* [What to produce]: Carry none of the pictures over; write out the complete data exactly.

* [Data excerpt]:
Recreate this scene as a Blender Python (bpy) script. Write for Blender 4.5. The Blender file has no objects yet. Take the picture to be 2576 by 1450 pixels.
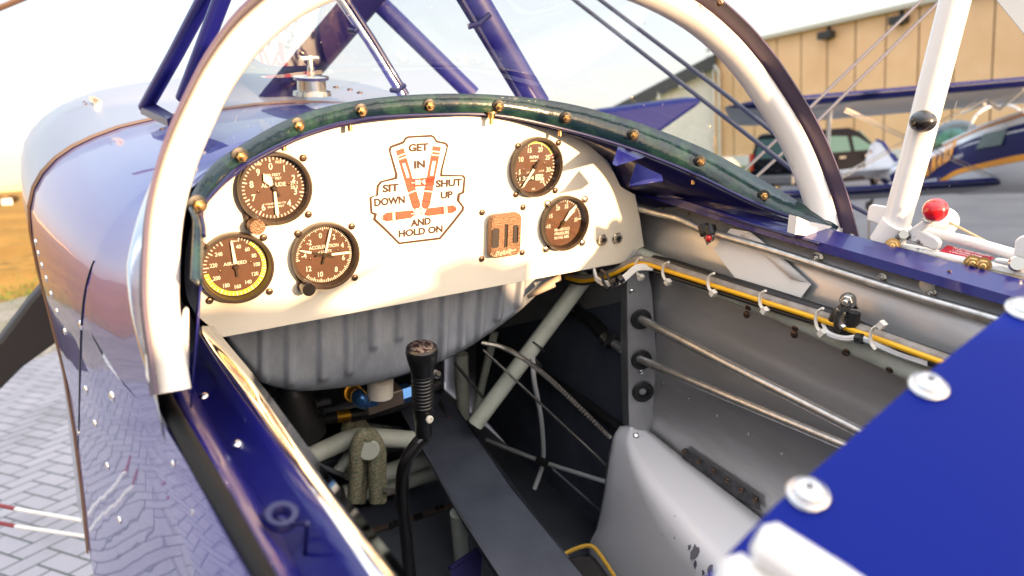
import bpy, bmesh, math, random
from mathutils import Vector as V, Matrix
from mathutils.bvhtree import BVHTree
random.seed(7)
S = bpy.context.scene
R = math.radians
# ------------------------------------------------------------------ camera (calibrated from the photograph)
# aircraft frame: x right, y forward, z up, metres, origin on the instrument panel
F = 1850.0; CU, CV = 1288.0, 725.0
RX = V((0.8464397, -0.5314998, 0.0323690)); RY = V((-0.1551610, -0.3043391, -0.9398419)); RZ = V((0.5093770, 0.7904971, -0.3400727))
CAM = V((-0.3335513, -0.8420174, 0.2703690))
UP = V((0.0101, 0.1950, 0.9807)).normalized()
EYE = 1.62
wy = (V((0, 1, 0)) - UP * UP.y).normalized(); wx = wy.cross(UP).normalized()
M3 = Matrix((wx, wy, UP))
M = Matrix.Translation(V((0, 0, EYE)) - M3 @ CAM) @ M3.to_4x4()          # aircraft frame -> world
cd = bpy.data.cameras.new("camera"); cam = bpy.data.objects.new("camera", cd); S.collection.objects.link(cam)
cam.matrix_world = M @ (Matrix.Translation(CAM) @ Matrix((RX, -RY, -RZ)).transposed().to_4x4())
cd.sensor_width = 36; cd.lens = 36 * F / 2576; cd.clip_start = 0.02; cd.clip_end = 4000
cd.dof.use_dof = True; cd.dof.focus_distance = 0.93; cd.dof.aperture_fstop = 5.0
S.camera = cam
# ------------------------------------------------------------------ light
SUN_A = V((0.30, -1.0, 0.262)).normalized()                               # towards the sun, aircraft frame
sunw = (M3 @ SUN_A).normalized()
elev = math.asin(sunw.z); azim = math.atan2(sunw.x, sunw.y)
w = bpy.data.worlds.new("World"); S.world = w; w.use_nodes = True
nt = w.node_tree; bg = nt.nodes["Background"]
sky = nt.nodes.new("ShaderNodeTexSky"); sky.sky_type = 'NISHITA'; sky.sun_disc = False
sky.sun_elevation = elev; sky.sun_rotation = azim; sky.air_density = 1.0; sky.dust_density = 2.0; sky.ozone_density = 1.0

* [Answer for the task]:
Recreate this scene as a Blender Python (bpy) script. Write for Blender 4.5. The Blender file has no objects yet. Take the picture to be 2576 by 1450 pixels.
import bpy, bmesh, math, random
from mathutils import Vector as V, Matrix
from mathutils.bvhtree import BVHTree
random.seed(7)
S = bpy.context.scene
R = math.radians
# ------------------------------------------------------------------ camera (calibrated from the photograph)
# aircraft frame: x right, y forward, z up, metres, origin on the instrument panel
F = 1850.0; CU, CV = 1288.0, 725.0
RX = V((0.8464397, -0.5314998, 0.0323690)); RY = V((-0.1551610, -0.3043391, -0.9398419)); RZ = V((0.5093770, 0.7904971, -0.3400727))
CAM = V((-0.3335513, -0.8420174, 0.2703690))
UP = V((0.0101, 0.1950, 0.9807)).normalized()
EYE = 1.62
wy = (V((0, 1, 0)) - UP * UP.y).normalized(); wx = wy.cross(UP).normalized()
M3 = Matrix((wx, wy, UP))
M = Matrix.Translation(V((0, 0, EYE)) - M3 @ CAM) @ M3.to_4x4()          # aircraft frame -> world
cd = bpy.data.cameras.new("camera"); cam = bpy.data.objects.new("camera", cd); S.collection.objects.link(cam)
cam.matrix_world = M @ (Matrix.Translation(CAM) @ Matrix((RX, -RY, -RZ)).transposed().to_4x4())
cd.sensor_width = 36; cd.lens = 36 * F / 2576; cd.clip_start = 0.02; cd.clip_end = 4000
cd.dof.use_dof = True; cd.dof.focus_distance = 0.93; cd.dof.aperture_fstop = 5.0
S.camera = cam
# ------------------------------------------------------------------ light
SUN_A = V((0.30, -1.0, 0.262)).normalized()                               # towards the sun, aircraft frame
sunw = (M3 @ SUN_A).normalized()
elev = math.asin(sunw.z); azim = math.atan2(sunw.x, sunw.y)
w = bpy.data.worlds.new("World"); S.world = w; w.use_nodes = True
nt = w.node_tree; bg = nt.nodes["Background"]
sky = nt.nodes.new("ShaderNodeTexSky"); sky.sky_type = 'NISHITA'; sky.sun_disc = False
sky.sun_elevation = elev; sky.sun_rotation = azim; sky.air_density = 1.0; sky.dust_density = 2.0; sky.ozone_density = 1.0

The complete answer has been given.